87-year-old Florence Seldin lives in Chatham on Cape Cod, Massachusetts. In 1920, when American women were given the right to vote, Florence’s mother was a 15-year-old for whom this historic victory was of vast significance. “She voted religiously and taught her kids to vote religiously,” Florence recalls. “Maybe my roots in activism start there.” Having served on local community committees all her life, she believes that it is now more important than ever to be an activist, and is working hard for affordable health care and climate change action. “Activism shows that people are together, and not alone in their concerns,” says Florence. “It doesn’t matter what your party affiliation is, if you believe in something you should stand up for it.”

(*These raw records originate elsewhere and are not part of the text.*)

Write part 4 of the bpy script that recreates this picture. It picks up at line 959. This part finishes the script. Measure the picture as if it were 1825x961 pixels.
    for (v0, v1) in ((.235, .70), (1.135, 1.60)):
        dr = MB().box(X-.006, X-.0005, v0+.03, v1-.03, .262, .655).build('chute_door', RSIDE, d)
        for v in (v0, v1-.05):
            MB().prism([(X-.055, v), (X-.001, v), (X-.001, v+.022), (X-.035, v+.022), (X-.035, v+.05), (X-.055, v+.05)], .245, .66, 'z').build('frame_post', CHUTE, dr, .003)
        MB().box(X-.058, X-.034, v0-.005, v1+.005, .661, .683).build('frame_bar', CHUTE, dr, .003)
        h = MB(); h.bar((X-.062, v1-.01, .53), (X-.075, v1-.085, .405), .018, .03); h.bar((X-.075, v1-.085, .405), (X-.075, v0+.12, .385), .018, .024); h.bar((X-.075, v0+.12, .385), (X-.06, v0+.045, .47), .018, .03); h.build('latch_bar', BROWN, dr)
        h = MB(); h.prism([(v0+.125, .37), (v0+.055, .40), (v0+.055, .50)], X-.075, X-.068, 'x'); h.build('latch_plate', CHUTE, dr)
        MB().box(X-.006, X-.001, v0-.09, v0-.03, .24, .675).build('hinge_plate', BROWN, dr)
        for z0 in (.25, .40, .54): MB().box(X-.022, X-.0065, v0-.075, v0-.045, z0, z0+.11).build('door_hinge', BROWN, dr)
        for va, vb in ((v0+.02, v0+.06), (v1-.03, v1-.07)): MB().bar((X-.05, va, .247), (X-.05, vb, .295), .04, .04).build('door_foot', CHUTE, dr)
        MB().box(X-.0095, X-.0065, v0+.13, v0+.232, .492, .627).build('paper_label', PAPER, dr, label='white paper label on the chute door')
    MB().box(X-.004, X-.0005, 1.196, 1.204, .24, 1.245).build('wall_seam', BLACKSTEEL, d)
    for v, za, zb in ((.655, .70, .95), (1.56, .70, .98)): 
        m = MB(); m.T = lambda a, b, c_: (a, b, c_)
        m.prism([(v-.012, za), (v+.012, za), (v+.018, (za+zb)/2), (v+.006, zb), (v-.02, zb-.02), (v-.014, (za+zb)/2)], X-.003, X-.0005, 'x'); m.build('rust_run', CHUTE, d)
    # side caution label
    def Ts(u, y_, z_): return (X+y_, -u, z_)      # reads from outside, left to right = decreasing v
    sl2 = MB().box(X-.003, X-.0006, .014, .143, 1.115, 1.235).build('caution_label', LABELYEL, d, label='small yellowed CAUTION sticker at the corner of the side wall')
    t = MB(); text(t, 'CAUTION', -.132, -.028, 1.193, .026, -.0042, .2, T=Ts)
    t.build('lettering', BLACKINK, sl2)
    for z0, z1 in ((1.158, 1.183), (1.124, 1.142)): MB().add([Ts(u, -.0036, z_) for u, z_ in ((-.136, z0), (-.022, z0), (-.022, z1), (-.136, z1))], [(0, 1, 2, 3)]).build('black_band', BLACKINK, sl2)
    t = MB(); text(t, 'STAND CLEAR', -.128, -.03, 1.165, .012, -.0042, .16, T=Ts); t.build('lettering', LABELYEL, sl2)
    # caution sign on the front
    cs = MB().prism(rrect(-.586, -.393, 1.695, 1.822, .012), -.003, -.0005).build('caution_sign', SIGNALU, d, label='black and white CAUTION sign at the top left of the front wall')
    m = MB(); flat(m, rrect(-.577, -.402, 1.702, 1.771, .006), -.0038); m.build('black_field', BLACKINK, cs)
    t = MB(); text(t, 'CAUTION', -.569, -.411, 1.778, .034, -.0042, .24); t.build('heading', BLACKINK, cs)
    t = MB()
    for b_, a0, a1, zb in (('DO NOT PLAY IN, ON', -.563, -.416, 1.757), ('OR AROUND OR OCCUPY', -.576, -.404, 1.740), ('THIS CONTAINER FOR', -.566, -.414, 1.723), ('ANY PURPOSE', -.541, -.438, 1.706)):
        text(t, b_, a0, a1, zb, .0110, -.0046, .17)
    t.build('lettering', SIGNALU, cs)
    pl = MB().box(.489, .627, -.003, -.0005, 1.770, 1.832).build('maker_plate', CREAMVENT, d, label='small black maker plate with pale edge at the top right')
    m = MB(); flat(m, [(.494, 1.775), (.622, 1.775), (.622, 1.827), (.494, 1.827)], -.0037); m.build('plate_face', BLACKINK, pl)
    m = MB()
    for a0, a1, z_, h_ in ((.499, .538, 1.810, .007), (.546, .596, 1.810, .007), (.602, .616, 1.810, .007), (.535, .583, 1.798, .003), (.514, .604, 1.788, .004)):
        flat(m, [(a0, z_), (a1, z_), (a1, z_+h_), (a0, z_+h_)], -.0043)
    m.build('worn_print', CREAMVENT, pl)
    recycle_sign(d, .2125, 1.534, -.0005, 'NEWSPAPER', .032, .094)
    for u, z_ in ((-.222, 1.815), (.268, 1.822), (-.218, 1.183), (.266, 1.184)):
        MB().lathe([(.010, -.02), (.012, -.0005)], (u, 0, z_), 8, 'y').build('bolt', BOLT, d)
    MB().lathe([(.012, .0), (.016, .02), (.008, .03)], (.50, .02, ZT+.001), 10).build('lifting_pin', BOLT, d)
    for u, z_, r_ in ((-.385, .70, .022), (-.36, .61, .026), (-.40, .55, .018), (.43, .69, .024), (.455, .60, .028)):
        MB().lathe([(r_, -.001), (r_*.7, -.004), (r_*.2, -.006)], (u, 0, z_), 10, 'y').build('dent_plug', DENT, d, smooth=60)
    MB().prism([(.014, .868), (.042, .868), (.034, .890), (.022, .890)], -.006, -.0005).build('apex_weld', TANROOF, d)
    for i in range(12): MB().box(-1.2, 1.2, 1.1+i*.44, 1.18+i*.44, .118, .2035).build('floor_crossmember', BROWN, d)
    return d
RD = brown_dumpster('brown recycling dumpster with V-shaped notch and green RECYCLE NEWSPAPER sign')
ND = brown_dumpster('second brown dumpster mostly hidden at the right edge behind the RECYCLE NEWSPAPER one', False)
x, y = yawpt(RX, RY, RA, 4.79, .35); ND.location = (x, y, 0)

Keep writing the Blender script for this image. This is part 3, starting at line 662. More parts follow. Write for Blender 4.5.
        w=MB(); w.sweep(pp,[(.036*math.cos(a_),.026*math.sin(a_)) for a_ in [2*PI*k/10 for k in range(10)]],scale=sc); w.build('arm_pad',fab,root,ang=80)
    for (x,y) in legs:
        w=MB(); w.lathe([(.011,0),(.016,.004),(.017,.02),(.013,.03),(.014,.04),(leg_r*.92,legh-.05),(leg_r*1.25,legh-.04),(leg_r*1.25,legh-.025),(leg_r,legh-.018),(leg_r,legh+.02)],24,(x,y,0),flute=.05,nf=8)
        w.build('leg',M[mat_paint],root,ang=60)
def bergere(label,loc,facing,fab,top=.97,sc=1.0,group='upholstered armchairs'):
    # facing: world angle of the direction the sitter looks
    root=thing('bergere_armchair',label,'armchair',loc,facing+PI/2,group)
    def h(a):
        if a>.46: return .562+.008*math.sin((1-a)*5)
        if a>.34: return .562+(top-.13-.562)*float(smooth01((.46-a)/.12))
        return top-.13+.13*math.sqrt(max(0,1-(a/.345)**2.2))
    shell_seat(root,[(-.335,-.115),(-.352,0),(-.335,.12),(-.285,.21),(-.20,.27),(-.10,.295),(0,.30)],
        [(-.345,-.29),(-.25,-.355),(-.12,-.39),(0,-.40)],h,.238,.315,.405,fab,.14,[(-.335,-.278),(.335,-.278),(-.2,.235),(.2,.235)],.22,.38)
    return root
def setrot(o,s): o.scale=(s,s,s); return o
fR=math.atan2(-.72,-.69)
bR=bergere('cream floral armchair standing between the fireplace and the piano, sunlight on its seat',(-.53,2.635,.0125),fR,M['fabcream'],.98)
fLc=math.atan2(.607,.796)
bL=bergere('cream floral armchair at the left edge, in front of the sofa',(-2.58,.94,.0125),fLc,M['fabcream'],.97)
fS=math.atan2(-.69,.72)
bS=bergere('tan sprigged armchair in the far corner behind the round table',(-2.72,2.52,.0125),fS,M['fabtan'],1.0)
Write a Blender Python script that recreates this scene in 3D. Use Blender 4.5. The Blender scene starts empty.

The day after Trump’s inauguration she climbed onto one of seven buses hired by the League of Women Voters of the Cape Cod Area and headed to the Boston Women’s March for America. “It was really great,” she recalls. “There was an energy, a sense that people were raising their voices together.” Activism is nothing new to Florence Seldin. In the 1970s, when she was a school administrator in New York State, she participated in a statewide commission looking at discrimination against women. On Cape Cod she has worked on affordable housing issues and women’s voter registration. And why does she do it? “I’m an activist for my grandchildren,” she says. “It would be easy to sit at home, put my feet up, read my books. But democracy is not a spectator sport.”

Florence is just one among many thousands of older people working hard to uphold citizen rights and privileges, work for equality and freedom, and protect our precious natural environment. And as she says, when we work together for positive change we really can make a difference.